13. À ce titre, la partie civile, qui a dénoncé des faits survenus dans l'exercice de ses fonctions, devait se voir reconnaître la qualité de personne chargée d'une mission de service public au sens de l'article précité.
14. La cassation est par conséquent encourue de ce chef, sans qu'il y ait lieu d'examiner le troisième grief.
Portée et conséquences de la cassation
15. La cassation sera limitée aux seules dispositions civiles de l'arrêt, la relaxe de la prévenue ayant acquis autorité de chose jugée.
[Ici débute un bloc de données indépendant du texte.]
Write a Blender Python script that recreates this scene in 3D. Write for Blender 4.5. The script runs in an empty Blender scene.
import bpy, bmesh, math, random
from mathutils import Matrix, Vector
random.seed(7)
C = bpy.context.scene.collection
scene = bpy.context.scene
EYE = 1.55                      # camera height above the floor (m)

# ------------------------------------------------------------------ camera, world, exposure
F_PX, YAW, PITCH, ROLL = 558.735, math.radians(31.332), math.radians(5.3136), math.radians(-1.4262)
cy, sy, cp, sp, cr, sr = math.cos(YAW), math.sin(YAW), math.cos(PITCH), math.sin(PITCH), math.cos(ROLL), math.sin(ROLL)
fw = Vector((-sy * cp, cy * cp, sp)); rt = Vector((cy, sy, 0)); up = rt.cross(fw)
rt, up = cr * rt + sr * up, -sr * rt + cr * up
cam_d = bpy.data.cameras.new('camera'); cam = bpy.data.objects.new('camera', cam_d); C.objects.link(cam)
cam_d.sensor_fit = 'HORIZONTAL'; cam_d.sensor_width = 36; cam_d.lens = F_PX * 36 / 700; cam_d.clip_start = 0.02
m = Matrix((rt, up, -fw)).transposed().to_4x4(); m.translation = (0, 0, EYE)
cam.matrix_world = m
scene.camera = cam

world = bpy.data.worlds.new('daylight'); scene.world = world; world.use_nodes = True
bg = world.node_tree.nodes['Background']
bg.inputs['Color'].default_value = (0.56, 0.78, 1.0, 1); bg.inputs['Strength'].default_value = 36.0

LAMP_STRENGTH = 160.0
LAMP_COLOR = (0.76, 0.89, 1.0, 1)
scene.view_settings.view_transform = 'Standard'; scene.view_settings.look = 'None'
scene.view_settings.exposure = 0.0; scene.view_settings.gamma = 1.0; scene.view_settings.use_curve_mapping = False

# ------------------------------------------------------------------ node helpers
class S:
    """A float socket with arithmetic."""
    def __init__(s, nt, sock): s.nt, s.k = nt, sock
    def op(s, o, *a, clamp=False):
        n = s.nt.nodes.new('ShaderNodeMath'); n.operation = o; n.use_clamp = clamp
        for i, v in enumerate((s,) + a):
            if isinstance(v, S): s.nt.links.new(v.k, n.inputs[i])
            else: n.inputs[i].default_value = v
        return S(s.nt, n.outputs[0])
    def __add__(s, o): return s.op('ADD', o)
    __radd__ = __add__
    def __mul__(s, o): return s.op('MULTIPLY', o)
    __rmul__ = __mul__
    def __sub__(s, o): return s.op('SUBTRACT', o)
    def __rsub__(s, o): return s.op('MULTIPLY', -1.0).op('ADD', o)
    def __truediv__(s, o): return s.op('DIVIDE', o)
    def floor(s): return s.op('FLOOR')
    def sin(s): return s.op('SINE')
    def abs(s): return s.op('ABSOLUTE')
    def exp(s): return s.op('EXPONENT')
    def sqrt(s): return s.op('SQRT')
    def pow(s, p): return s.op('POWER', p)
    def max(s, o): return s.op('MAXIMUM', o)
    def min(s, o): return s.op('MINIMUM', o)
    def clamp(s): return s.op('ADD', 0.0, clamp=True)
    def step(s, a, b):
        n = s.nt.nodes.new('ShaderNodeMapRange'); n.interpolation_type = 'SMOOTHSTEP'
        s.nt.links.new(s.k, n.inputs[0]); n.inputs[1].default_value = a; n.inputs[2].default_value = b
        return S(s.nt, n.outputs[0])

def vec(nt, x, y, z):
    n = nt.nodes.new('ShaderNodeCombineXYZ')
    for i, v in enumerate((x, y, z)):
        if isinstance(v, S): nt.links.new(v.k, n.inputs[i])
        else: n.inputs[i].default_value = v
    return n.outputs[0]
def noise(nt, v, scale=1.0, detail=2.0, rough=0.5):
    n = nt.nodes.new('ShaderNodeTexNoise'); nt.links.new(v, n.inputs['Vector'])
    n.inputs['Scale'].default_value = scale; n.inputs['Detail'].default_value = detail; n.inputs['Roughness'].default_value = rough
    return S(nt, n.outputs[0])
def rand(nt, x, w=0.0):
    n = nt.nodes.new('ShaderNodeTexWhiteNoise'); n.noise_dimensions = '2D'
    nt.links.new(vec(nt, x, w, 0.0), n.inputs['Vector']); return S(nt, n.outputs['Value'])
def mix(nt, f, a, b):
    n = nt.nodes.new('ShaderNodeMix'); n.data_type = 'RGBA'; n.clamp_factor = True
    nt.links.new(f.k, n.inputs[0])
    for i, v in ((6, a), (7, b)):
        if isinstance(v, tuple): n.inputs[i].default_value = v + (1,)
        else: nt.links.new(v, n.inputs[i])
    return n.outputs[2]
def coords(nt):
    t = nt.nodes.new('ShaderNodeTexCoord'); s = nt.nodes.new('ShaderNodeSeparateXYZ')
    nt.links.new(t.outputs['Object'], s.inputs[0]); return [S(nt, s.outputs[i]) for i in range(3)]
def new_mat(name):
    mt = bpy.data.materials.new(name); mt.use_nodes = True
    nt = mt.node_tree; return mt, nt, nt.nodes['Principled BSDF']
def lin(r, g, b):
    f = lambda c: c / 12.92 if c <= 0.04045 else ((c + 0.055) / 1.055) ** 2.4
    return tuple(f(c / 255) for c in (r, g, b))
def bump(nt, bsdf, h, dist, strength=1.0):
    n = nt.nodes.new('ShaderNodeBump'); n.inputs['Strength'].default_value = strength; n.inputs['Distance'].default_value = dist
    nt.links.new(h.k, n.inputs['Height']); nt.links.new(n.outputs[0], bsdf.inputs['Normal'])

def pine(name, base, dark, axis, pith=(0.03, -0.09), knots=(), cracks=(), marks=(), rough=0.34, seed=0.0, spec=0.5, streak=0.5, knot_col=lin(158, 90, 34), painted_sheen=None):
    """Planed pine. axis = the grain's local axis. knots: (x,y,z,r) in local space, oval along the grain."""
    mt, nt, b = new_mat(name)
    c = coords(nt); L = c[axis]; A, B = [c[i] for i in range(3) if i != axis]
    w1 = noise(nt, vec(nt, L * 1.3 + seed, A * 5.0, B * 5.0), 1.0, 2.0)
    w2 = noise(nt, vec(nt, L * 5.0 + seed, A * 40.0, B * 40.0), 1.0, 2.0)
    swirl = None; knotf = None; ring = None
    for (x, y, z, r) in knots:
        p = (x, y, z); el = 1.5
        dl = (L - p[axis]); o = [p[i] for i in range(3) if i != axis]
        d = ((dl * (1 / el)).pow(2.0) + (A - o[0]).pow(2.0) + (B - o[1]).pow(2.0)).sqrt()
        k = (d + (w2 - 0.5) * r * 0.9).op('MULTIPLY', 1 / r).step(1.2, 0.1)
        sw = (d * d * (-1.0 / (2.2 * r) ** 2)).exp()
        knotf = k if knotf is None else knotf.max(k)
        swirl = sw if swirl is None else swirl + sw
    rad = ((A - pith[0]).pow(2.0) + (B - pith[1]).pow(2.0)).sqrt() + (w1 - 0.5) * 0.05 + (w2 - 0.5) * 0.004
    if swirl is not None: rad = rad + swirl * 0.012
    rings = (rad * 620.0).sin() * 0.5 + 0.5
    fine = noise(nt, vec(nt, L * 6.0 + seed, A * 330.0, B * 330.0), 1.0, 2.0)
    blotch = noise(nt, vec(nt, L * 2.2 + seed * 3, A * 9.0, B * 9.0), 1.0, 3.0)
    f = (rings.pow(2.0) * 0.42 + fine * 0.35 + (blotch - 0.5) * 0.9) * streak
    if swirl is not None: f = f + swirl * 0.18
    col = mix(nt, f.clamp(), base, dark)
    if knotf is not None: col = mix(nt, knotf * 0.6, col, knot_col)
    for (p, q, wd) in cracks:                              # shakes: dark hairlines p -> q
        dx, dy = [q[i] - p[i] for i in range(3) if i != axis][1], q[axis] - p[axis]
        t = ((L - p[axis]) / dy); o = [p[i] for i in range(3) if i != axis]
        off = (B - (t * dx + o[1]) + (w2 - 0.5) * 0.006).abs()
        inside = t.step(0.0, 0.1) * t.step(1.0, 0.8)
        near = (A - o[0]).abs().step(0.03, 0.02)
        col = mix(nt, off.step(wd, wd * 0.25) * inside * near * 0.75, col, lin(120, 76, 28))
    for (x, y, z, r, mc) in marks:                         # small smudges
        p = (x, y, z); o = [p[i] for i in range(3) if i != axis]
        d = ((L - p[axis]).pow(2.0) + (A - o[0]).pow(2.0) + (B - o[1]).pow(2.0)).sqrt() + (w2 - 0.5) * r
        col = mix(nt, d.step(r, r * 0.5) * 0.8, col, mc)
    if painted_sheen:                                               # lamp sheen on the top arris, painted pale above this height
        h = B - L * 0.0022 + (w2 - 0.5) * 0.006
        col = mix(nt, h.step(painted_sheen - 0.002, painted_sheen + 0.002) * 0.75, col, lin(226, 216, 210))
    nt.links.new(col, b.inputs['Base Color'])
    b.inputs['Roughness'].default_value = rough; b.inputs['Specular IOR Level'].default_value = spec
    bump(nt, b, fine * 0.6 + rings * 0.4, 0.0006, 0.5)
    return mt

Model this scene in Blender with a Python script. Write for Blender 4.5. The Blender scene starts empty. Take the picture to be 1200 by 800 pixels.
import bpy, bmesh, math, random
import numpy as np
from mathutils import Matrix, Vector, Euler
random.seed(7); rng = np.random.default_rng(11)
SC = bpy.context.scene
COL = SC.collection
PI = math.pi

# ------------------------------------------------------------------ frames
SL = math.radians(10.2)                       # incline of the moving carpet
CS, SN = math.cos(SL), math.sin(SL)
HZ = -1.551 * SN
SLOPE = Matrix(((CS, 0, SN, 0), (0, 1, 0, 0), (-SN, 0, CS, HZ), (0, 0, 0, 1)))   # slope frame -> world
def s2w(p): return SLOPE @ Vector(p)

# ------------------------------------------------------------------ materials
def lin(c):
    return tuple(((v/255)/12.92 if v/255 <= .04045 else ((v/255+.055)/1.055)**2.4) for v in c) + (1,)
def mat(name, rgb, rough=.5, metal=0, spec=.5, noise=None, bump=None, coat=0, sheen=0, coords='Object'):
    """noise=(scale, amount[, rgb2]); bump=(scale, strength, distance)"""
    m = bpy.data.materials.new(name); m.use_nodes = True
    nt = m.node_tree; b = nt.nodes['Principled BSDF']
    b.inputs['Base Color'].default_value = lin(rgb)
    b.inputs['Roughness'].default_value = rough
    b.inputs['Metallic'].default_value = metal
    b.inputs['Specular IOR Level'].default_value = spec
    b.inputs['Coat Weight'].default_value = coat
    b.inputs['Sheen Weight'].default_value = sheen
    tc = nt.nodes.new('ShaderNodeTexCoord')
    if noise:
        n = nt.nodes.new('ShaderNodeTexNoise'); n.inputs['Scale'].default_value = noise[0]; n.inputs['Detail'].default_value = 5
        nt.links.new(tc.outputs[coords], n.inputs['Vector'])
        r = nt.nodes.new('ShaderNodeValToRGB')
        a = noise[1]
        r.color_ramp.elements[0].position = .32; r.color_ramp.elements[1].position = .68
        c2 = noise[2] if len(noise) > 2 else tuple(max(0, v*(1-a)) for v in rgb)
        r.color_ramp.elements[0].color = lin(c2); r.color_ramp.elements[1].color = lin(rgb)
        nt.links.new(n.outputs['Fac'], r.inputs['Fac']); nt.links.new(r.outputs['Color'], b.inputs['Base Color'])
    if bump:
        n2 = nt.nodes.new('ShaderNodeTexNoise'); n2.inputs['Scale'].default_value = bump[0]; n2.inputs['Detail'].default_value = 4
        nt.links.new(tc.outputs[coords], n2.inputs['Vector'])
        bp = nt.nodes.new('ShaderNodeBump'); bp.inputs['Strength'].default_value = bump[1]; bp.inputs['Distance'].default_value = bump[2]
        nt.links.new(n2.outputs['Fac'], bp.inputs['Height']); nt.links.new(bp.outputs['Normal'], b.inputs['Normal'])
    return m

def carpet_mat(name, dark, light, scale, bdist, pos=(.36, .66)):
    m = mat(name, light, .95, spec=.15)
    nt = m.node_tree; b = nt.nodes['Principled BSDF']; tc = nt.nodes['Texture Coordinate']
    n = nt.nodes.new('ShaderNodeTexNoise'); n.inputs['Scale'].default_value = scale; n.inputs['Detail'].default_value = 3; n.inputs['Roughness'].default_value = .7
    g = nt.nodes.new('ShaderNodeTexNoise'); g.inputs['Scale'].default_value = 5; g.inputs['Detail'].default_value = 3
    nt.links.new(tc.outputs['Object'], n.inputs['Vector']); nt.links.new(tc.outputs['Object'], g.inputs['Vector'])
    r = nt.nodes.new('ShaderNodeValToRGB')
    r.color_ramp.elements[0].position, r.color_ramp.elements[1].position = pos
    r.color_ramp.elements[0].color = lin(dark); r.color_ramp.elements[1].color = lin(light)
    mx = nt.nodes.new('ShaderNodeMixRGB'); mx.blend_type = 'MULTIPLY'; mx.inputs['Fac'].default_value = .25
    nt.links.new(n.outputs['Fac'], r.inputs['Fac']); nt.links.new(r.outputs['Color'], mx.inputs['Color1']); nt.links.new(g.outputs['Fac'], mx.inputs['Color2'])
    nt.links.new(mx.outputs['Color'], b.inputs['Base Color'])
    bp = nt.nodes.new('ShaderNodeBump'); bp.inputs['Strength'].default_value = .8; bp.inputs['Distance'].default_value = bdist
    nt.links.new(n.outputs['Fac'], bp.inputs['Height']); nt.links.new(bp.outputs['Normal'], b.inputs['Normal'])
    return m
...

Les autres dispositions seront donc maintenues.
PAR CES MOTIFS, la Cour :
Sur le pourvoi formé contre les dispositions pénales :
Le DÉCLARE IRRECEVABLE ;
Sur le pourvoi formé contre les dispositions civiles :
CASSE et ANNULE l'arrêt susvisé de la cour d'appel de Paris, en date du 10 novembre 2023, mais en ses seules dispositions civiles, toutes autres dispositions étant expressément maintenues ;
Et pour qu'il soit à nouveau jugé, conformément à la loi, dans les limites de la cassation ainsi prononcée,
RENVOIE la cause et les parties devant la cour d'appel de Paris, autrement composée, à ce désignée par délibération spéciale prise en chambre du conseil ;
ORDONNE l'impression du présent arrêt, sa transcription sur les registres du greffe de la cour d'appel de Paris et sa mention en marge ou à la suite de l'arrêt partiellement annulé.
Ainsi fait et jugé par la Cour de cassation, chambre criminelle, et prononcé par le président en son audience publique du huit avril deux mille vingt-cinq.